[start GIVEN RECORDS]

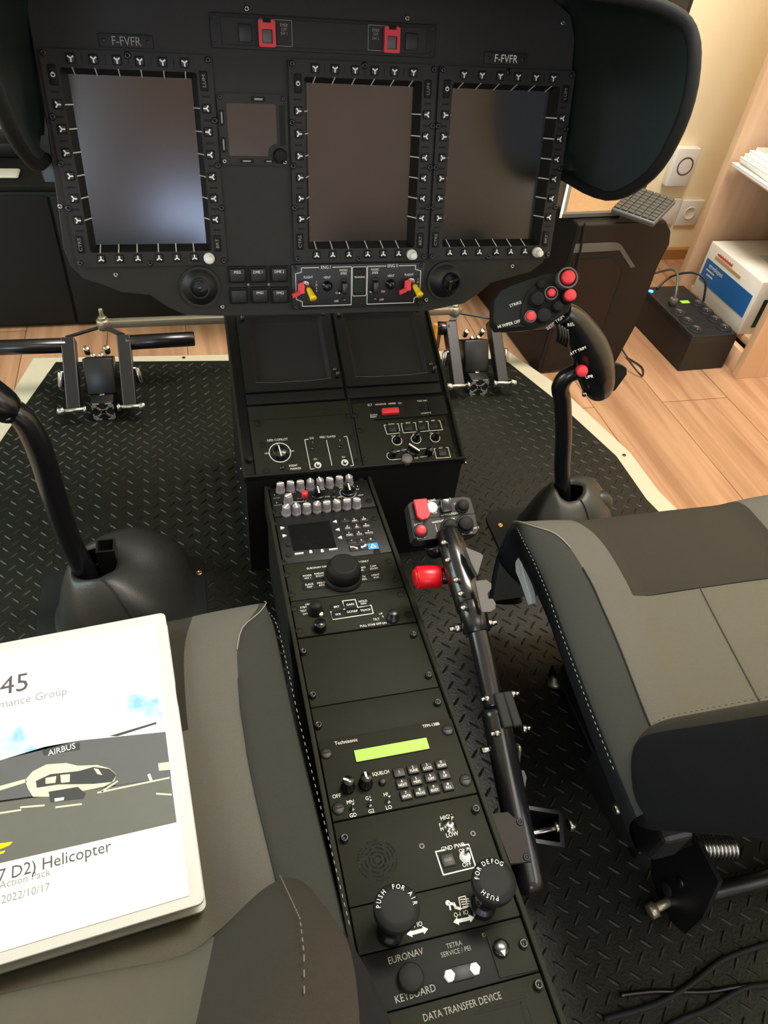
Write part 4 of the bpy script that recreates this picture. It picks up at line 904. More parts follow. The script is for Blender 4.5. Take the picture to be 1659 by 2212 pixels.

[end GIVEN RECORDS]
[start GIVEN RECORDS]

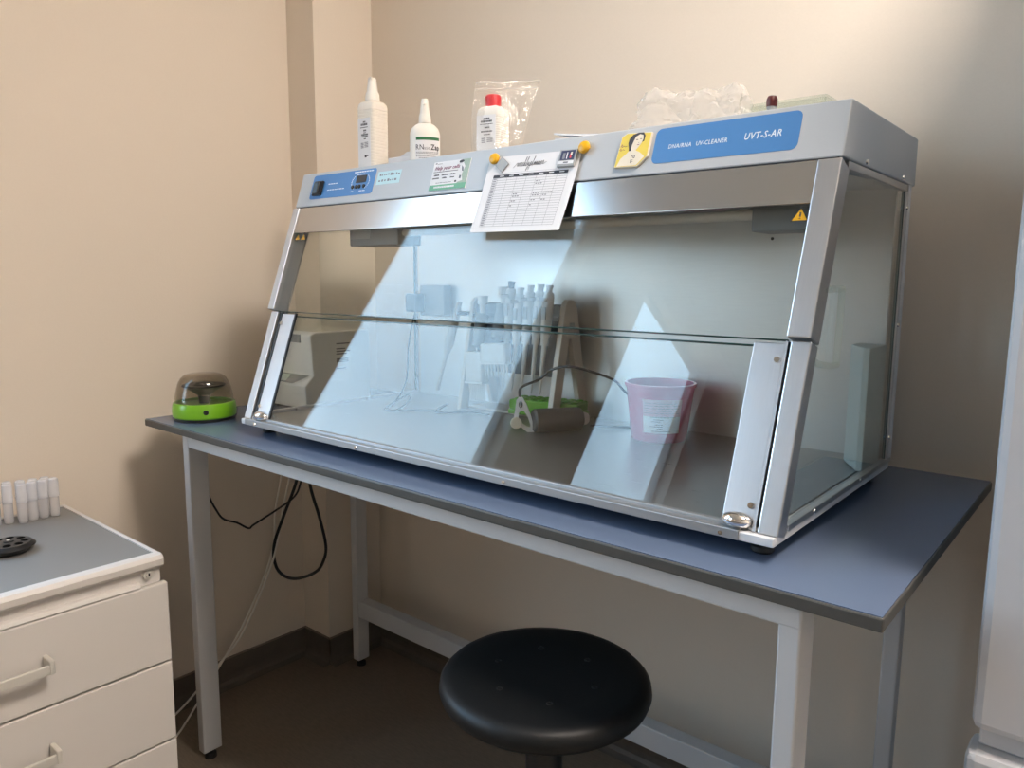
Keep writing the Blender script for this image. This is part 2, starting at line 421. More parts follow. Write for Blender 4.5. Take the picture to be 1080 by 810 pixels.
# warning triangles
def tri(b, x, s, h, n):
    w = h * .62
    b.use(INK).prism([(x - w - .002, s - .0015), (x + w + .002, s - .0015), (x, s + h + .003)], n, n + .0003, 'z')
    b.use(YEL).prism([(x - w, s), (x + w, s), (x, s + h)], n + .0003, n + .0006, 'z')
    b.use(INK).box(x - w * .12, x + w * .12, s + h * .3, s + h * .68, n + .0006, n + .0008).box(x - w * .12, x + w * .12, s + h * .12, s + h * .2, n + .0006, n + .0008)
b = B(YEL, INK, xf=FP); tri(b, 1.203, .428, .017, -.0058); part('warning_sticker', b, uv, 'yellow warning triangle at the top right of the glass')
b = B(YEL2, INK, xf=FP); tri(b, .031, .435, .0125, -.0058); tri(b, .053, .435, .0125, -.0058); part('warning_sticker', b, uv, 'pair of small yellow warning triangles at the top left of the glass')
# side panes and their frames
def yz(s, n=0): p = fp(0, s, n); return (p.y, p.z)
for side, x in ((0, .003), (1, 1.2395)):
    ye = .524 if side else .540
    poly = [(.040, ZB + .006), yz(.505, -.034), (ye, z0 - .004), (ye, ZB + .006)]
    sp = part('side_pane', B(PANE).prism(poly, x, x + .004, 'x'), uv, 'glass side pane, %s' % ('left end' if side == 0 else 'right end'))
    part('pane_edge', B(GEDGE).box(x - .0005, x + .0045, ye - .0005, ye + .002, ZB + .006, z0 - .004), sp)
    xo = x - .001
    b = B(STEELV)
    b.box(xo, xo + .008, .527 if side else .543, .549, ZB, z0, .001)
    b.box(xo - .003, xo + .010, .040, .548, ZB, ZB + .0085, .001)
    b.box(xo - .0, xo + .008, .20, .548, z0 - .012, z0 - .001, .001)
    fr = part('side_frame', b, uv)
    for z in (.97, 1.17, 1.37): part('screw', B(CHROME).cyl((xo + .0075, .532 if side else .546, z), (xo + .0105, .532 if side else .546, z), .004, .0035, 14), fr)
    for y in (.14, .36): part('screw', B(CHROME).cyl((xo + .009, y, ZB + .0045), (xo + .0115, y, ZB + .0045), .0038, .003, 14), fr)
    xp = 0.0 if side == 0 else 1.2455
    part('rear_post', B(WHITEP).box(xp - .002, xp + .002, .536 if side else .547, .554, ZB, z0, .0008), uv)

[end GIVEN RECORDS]

TASK INSTRUCTIONS: Track down the lines that include the word "Take" and copy them.

THE REPLY:
Write part 4 of the bpy script that recreates this picture. It picks up at line 904. More parts follow. The script is for Blender 4.5. Take the picture to be 1659 by 2212 pixels.
Keep writing the Blender script for this image. This is part 2, starting at line 421. More parts follow. Write for Blender 4.5. Take the picture to be 1080 by 810 pixels.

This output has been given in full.